GM Finally Gets it Right -- Sort Of

Last Updated Apr 29, 2009 2:26 PM EDT

In a sweeping restructuring plan, GM said it will cut 21,000 jobs; close 13 U.S. plants; slash 2,600 dealers; eliminate $44 billion of debt; phase out the Pontiac brand; unload Hummer, Saturn and Opel; and hopefully get much-needed concessions from the UAW.

CEO Fritz Henderson said this about the plan, "I'm a believer in dealing with reality."

Well it's about time.

All the above will leave GM a far leaner, meaner, and deleveraged company with at least a chance of someday being profitable. It also leaves the Detroit car-maker with four brands: Buick, Cadillac, Chevrolet, and GMC. And that leaves me with a bunch of questions.

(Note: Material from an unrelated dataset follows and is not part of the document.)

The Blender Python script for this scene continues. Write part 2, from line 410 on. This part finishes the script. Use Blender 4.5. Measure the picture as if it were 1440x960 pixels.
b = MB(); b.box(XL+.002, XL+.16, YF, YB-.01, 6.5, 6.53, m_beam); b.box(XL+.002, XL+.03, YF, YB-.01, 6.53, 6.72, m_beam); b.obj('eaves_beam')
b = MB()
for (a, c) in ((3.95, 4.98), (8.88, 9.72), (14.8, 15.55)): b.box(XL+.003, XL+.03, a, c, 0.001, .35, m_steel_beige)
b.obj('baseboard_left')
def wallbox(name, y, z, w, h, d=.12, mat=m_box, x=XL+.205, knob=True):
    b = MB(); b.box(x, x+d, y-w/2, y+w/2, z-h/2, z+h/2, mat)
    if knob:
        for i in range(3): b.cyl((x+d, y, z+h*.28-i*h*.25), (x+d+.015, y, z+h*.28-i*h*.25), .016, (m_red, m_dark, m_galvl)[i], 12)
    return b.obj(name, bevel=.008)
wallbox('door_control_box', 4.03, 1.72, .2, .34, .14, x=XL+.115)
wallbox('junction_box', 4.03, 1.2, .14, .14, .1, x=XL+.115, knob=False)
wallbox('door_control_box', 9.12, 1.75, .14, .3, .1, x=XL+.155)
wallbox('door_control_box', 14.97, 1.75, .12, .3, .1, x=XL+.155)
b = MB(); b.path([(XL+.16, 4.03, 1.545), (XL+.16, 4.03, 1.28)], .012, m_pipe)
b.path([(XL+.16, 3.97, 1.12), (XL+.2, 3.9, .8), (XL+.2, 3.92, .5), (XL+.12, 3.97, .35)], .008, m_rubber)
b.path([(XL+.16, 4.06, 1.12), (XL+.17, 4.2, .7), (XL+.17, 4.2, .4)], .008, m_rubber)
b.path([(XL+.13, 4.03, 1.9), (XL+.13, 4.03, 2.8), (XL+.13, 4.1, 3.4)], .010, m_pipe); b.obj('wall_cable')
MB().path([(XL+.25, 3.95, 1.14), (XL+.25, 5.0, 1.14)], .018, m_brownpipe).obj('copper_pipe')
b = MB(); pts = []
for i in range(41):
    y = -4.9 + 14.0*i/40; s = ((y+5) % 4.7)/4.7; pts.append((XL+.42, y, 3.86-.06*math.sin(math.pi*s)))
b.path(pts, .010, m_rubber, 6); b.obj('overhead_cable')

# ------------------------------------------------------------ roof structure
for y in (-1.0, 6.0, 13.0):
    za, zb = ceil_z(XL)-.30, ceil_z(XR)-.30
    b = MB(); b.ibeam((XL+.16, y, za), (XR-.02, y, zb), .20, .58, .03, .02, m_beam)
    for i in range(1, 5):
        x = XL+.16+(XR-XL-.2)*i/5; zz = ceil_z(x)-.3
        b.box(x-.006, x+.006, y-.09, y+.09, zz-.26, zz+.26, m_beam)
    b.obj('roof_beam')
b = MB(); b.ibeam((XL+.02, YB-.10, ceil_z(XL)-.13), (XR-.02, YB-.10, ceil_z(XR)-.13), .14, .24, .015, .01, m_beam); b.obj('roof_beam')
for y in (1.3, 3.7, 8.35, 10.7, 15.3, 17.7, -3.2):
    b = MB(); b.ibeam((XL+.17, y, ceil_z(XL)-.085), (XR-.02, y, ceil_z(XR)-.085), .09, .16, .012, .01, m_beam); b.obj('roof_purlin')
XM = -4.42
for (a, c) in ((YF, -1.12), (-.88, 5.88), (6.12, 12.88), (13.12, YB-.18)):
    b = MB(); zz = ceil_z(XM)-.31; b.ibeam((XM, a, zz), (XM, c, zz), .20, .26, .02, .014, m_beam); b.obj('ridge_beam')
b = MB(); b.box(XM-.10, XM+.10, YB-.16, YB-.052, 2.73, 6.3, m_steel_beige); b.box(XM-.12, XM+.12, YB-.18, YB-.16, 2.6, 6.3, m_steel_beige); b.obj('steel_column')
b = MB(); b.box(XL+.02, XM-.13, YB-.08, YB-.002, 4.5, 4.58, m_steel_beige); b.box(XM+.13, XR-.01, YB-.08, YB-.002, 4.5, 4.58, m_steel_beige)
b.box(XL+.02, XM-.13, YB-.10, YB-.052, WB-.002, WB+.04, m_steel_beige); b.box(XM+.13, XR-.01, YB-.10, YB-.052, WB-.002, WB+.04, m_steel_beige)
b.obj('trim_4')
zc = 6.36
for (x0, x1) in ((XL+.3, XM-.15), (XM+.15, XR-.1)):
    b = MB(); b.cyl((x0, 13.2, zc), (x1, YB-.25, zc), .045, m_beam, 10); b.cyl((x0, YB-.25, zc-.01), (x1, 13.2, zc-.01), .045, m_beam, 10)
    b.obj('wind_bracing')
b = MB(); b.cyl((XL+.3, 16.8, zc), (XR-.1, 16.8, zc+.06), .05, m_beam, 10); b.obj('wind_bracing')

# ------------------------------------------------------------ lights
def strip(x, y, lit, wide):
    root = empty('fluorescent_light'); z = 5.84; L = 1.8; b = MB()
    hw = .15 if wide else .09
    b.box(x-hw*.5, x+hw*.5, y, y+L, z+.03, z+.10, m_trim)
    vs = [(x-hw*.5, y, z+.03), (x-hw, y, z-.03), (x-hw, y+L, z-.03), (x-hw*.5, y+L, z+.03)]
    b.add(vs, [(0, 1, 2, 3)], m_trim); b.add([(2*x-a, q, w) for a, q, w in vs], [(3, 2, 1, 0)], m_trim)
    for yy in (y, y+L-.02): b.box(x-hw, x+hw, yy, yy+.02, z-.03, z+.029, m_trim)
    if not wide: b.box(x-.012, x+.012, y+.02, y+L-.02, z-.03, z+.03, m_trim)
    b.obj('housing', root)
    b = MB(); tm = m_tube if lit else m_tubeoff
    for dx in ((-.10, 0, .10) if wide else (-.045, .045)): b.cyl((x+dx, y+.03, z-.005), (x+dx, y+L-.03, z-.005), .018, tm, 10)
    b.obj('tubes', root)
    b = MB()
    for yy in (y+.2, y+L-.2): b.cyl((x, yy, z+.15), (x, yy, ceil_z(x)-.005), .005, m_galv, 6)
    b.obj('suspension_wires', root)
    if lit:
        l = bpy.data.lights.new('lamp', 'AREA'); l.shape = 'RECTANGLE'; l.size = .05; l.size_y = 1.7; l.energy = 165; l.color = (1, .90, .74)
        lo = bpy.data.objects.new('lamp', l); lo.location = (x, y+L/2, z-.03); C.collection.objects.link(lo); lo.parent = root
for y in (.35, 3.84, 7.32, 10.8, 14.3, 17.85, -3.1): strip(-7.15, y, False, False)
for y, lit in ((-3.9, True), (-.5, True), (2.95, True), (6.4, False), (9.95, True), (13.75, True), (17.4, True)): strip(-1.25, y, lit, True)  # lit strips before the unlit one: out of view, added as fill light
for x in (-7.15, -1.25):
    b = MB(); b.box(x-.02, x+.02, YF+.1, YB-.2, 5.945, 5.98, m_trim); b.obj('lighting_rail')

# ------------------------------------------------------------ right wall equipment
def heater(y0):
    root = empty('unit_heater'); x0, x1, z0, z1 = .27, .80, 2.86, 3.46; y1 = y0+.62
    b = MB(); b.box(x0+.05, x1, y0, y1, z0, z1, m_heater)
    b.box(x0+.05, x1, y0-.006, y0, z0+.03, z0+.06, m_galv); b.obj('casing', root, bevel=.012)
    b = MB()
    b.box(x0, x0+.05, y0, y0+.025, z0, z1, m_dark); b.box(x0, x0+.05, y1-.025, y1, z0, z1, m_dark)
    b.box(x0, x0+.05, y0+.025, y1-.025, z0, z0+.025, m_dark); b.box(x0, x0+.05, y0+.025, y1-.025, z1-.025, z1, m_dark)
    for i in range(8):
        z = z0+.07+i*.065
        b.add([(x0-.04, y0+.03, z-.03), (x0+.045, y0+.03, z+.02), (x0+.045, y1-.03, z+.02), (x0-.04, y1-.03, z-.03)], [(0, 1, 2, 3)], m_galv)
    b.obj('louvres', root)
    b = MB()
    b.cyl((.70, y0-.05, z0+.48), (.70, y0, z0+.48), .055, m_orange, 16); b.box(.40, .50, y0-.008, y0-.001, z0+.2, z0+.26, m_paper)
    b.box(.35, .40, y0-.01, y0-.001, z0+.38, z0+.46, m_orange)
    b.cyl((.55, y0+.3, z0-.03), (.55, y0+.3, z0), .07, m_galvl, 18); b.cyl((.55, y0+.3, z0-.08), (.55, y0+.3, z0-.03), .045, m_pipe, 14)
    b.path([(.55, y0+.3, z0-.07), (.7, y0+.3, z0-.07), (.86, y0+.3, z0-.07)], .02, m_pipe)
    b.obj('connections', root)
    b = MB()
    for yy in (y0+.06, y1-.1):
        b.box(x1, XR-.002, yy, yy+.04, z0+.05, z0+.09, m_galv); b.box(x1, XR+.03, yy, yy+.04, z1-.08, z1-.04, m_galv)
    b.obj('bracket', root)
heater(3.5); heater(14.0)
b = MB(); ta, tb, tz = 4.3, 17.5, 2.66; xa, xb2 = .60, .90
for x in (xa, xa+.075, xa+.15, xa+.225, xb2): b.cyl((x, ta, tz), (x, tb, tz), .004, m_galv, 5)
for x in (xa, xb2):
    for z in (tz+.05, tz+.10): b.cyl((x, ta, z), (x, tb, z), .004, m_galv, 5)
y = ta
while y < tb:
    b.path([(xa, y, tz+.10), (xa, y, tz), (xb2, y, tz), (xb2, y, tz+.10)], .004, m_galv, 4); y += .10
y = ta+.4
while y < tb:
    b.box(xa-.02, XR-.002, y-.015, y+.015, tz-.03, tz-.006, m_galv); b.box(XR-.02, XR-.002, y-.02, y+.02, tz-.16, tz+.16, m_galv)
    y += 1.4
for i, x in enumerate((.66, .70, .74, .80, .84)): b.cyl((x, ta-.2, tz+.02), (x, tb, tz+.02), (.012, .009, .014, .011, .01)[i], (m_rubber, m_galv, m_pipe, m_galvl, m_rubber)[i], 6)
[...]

Why didn't GM's management come up with a serious restructuring plan like this a long, long time ago? I mean, how much do shareholders have to pay these days to get a CEO who actually deals with reality? And what kind of world was the previous management dealing with? Fantasy? Do they even teach that at Harvard Business School: Fantasy Management 101?

And why does GM even need four brands? If they're concerned about losing customers loyal to a specific brand, isn't it a bit late for that? Multiple brands are expensive, confusing, and defocusing. Most carmakers have just one. A few, like Toyota, Nissan, Honda, and Ford have two - a primary and a luxury brand. And that's all GM needs, Chevrolet and Cadillac.

Lastly, and this is just me on my soap box, but who teaches managers that leverage has no limits? It didn't work for GM, WorldCom, or Spectrum Brands (the Rayovac company); it's not working for California; and it won't work for the U.S. government, either.